本来、芸術表現は、表現が成就するほんの一瞬とはいえ、<疎外>の解消をめざすものです。<疎外>の陳述、表明は重要ですが、芸術表現がその段階に止まれば、その営みは社会学的な学問研究の仕事に等しいことになってしまいます。
八〇年代に入ると、コススの<記号のシステムによる疎外>の陳述、表明からより歩を進める一群の女性作家たちが登場します。
彼女たちは<記号のシステム>の記号の表現スタイルをそのまま自己の表現スタイルに反転させます。
「私はメディアに起こっているすべての出来事を理解している」と語るC・シャーマンは、映画のスチール写真の手法で自身の物語の断片を写真に撮り、イメージの記号として<記号のシステム>に差し出します。
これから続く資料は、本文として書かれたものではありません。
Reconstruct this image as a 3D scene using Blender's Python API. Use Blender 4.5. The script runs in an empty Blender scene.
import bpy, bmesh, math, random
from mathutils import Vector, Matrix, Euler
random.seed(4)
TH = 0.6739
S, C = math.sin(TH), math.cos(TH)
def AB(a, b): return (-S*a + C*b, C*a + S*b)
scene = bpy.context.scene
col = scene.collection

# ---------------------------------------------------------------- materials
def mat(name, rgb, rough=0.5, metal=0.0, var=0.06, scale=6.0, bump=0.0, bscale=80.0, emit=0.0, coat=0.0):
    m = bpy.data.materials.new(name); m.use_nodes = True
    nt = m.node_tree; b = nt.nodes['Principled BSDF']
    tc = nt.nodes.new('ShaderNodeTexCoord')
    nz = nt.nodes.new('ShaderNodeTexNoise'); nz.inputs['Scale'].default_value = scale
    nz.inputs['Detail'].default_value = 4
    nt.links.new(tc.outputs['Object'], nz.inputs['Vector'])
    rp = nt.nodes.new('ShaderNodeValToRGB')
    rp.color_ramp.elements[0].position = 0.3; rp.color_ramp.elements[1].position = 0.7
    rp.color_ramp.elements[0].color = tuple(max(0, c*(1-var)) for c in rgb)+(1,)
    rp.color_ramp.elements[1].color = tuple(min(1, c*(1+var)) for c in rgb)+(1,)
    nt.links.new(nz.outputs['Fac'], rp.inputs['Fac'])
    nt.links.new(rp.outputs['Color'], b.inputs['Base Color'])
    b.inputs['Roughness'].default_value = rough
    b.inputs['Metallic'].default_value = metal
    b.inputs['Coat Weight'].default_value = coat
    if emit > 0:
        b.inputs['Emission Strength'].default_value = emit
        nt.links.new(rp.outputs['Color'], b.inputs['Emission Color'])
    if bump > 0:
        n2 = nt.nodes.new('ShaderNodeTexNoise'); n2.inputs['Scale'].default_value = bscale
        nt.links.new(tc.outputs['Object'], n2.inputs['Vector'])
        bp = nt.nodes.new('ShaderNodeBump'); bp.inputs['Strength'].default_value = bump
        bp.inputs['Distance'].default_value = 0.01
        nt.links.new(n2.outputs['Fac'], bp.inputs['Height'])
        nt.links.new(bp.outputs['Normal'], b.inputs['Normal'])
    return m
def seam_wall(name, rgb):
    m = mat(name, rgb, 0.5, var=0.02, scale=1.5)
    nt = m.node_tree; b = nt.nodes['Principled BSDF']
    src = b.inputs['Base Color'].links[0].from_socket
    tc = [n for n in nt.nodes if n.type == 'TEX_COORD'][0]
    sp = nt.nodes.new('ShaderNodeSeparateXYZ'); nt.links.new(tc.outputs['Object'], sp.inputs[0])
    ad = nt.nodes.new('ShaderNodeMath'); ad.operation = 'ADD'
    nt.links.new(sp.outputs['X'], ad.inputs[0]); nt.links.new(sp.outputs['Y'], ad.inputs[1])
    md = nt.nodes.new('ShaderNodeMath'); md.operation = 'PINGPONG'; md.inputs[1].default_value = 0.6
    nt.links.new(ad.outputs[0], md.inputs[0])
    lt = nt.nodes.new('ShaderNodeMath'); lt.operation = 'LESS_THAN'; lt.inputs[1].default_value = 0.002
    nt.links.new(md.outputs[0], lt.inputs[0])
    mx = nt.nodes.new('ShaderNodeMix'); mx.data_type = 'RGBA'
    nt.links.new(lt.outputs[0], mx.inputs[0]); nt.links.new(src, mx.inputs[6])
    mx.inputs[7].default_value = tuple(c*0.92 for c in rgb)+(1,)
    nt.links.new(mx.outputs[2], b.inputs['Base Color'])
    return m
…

J・ホルツァーはニュースの短文の形式で作った文章を電光掲示板に流し、 B・クルーガーは写真とロゴを組み合わせるデザイン表現のスタイルを採用し自己の意図をあらわします。
メディアの表現スタイルを反転させた彼女たちの芸術表現は、いずれも個の表現意図を携えたまま<システム>の記号として流通します。
ホルツァーを例にとると、「私を私の欲望からまもってください」という短文が、天気予報が流れるはずの電光掲示板にそのまま浮かびます。
私たちは<システム>の情報が流れるはずのメディア上で、見事に逆立して浮かび上がる彼女の個の表現に驚かされます。彼女の自己表現の内容もさることながら、私たちに強いインパクトを与えるのは、 <システム>の情報が流れるはずの場所に突如として出現する個の表現のきわだった落差です。
<記号のシステム>の調査のためには夾雑物としてあるため、コススが注意深く除去した自己表現が、そこにはそのままストレートにあらわれています。
コススの<記号のシステムによる疎外>の陳述、表明に止まる芸術表現は、女性作家たちが<システム>の記号を駆使して芸術表現をくりひろげる地平をひらいた段階でその役割を終えています。